▶ [WRITTEN PROBLEM] Where does the string "picture" appear in the records? Copy every line that contains it.

▶ [DATA PROVIDED]
= = = = =
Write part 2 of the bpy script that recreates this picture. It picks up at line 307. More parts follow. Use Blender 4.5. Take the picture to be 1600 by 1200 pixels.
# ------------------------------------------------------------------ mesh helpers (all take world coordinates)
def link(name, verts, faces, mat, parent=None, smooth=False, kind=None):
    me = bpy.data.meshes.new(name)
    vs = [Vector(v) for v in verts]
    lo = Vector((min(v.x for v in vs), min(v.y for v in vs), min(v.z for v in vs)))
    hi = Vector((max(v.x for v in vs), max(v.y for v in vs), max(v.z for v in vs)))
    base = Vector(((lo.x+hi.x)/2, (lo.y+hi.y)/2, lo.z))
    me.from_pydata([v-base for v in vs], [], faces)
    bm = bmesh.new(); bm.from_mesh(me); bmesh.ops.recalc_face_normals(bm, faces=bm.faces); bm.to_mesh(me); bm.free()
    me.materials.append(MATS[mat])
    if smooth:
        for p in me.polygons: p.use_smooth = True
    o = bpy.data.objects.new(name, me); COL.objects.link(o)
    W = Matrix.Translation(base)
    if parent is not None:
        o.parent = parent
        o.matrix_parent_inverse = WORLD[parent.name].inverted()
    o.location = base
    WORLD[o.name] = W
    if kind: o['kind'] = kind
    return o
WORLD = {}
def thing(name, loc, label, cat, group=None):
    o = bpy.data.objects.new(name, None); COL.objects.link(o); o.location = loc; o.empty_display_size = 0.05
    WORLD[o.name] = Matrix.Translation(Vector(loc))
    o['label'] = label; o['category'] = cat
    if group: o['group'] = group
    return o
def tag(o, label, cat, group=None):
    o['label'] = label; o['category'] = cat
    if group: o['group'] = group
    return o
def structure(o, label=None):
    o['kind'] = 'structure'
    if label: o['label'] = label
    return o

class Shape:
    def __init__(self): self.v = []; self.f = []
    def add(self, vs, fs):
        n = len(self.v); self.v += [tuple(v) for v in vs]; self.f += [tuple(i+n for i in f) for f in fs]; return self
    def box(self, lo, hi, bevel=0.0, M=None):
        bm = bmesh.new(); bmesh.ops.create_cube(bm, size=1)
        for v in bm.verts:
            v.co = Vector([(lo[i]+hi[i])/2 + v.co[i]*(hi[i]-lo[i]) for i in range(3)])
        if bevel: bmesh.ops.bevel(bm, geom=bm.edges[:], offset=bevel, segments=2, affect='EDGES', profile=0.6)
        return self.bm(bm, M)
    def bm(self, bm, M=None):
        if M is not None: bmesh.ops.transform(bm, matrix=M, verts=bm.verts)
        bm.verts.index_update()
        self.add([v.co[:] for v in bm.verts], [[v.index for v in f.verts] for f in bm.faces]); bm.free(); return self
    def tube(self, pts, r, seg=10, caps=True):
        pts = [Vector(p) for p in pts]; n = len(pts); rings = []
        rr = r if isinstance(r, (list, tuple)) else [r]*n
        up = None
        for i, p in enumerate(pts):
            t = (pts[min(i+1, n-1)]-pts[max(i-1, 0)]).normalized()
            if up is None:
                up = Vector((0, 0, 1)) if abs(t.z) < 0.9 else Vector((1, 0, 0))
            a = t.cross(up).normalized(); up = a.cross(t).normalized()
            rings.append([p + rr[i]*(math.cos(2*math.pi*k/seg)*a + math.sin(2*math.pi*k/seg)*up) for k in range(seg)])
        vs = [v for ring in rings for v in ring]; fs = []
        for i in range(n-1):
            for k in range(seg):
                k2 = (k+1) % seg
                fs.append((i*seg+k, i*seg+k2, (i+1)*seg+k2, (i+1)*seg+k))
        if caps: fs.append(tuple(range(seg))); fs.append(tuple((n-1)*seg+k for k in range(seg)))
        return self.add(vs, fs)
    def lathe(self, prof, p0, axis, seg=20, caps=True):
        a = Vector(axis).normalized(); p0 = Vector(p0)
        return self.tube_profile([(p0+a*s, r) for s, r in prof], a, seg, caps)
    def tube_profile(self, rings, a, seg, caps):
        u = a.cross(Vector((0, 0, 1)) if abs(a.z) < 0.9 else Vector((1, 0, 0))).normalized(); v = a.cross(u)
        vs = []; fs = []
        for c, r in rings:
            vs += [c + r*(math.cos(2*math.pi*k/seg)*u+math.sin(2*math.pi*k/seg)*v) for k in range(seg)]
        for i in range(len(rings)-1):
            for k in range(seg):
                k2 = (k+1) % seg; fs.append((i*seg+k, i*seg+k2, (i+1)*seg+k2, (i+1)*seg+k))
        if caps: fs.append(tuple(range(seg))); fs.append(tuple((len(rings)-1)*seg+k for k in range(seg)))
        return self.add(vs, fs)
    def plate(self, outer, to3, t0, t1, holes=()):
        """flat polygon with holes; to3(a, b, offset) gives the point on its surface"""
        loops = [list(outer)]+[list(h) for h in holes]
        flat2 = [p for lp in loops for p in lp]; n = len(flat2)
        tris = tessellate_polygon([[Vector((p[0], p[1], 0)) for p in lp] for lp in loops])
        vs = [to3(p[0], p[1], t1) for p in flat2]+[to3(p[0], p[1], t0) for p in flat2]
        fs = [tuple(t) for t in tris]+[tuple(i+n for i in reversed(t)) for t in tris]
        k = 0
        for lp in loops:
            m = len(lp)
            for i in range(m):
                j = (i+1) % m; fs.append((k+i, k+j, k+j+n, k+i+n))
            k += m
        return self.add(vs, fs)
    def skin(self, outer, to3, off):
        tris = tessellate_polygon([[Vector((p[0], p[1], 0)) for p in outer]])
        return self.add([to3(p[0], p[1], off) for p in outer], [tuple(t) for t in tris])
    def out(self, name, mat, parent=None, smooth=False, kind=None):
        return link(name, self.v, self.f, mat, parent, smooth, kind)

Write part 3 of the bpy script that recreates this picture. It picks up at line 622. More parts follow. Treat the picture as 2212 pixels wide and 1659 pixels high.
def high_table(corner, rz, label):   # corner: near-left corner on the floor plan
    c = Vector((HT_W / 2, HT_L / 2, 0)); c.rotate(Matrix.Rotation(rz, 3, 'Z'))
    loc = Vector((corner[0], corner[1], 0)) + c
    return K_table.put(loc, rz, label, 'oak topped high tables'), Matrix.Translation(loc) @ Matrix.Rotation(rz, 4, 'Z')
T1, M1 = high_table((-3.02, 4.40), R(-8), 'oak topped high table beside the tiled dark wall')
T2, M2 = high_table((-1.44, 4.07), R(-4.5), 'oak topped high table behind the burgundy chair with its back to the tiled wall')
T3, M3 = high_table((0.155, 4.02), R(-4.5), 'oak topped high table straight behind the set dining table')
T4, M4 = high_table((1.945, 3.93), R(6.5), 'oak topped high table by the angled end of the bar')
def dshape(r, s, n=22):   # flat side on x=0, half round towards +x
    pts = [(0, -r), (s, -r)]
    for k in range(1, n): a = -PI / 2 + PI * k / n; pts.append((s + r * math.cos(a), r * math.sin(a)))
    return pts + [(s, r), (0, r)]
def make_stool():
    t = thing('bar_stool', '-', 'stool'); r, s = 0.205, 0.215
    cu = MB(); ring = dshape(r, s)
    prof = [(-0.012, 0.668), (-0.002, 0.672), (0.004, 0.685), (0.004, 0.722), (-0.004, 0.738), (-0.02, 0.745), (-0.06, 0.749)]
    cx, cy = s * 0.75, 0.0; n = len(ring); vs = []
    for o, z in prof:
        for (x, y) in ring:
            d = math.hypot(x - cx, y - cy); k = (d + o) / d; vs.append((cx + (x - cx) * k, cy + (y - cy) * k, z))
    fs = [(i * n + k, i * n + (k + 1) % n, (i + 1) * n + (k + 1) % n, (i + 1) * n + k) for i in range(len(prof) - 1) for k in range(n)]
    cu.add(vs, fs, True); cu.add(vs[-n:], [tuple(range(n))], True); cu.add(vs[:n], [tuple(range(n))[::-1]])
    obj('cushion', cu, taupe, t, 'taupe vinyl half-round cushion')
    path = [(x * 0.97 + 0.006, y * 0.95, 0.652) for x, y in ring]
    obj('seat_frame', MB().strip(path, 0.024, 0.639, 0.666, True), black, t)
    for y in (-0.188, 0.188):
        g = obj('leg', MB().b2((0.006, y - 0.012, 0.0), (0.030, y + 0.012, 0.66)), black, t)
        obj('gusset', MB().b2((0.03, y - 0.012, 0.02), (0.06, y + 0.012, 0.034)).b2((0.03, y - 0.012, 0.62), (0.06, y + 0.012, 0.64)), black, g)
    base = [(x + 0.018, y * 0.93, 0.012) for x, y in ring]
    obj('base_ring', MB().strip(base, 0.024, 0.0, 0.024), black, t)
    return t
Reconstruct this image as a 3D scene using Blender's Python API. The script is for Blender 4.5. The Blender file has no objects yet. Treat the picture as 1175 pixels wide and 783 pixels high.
= = = = =
▶ [THE RESPONSE]
Write part 2 of the bpy script that recreates this picture. It picks up at line 307. More parts follow. Use Blender 4.5. Take the picture to be 1600 by 1200 pixels.
Write part 3 of the bpy script that recreates this picture. It picks up at line 622. More parts follow. Treat the picture as 2212 pixels wide and 1659 pixels high.
Reconstruct this image as a 3D scene using Blender's Python API. The script is for Blender 4.5. The Blender file has no objects yet. Treat the picture as 1175 pixels wide and 783 pixels high.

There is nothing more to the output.